[What you have to do]
All of the data must be printed exactly; please include every line.

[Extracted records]
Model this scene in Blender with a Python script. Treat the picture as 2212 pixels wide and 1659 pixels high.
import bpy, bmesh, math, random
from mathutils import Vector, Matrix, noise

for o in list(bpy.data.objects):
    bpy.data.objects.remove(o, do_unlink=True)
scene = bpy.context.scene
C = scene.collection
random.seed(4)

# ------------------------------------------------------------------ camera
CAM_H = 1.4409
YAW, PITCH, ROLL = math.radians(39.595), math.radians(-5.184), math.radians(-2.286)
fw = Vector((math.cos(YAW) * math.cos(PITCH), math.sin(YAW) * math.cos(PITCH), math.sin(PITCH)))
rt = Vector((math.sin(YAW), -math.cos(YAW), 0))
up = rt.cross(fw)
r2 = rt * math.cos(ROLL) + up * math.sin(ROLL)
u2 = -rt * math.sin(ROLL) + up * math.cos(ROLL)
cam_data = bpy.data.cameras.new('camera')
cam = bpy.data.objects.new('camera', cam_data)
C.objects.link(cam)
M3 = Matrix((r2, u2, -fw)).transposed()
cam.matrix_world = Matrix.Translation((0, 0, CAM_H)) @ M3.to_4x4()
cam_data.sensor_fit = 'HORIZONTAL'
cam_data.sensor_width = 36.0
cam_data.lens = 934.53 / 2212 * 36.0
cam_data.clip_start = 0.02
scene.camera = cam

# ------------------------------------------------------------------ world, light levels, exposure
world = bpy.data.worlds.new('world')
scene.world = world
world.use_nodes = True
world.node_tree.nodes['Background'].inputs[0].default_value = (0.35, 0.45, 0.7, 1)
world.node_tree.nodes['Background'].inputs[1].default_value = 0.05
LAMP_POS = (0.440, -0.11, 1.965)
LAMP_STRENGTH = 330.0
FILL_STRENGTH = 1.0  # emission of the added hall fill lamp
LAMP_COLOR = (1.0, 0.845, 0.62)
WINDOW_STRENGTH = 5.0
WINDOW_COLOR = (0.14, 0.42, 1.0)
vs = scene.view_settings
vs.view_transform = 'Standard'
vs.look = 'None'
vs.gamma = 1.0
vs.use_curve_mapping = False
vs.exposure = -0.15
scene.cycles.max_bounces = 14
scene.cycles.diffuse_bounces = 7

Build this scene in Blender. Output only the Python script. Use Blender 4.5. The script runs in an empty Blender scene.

[Output of the task]
Model this scene in Blender with a Python script. Treat the picture as 2212 pixels wide and 1659 pixels high.
import bpy, bmesh, math, random
from mathutils import Vector, Matrix, noise

for o in list(bpy.data.objects):
    bpy.data.objects.remove(o, do_unlink=True)
scene = bpy.context.scene
C = scene.collection
random.seed(4)

# ------------------------------------------------------------------ camera
CAM_H = 1.4409
YAW, PITCH, ROLL = math.radians(39.595), math.radians(-5.184), math.radians(-2.286)
fw = Vector((math.cos(YAW) * math.cos(PITCH), math.sin(YAW) * math.cos(PITCH), math.sin(PITCH)))
rt = Vector((math.sin(YAW), -math.cos(YAW), 0))
up = rt.cross(fw)
r2 = rt * math.cos(ROLL) + up * math.sin(ROLL)
u2 = -rt * math.sin(ROLL) + up * math.cos(ROLL)
cam_data = bpy.data.cameras.new('camera')
cam = bpy.data.objects.new('camera', cam_data)
C.objects.link(cam)
M3 = Matrix((r2, u2, -fw)).transposed()
cam.matrix_world = Matrix.Translation((0, 0, CAM_H)) @ M3.to_4x4()
cam_data.sensor_fit = 'HORIZONTAL'
cam_data.sensor_width = 36.0
cam_data.lens = 934.53 / 2212 * 36.0
cam_data.clip_start = 0.02
scene.camera = cam

# ------------------------------------------------------------------ world, light levels, exposure
world = bpy.data.worlds.new('world')
scene.world = world
world.use_nodes = True
world.node_tree.nodes['Background'].inputs[0].default_value = (0.35, 0.45, 0.7, 1)
world.node_tree.nodes['Background'].inputs[1].default_value = 0.05
LAMP_POS = (0.440, -0.11, 1.965)
LAMP_STRENGTH = 330.0
FILL_STRENGTH = 1.0  # emission of the added hall fill lamp
LAMP_COLOR = (1.0, 0.845, 0.62)
WINDOW_STRENGTH = 5.0
WINDOW_COLOR = (0.14, 0.42, 1.0)
vs = scene.view_settings
vs.view_transform = 'Standard'
vs.look = 'None'
vs.gamma = 1.0
vs.use_curve_mapping = False
vs.exposure = -0.15
scene.cycles.max_bounces = 14
scene.cycles.diffuse_bounces = 7

Build this scene in Blender. Output only the Python script. Use Blender 4.5. The script runs in an empty Blender scene.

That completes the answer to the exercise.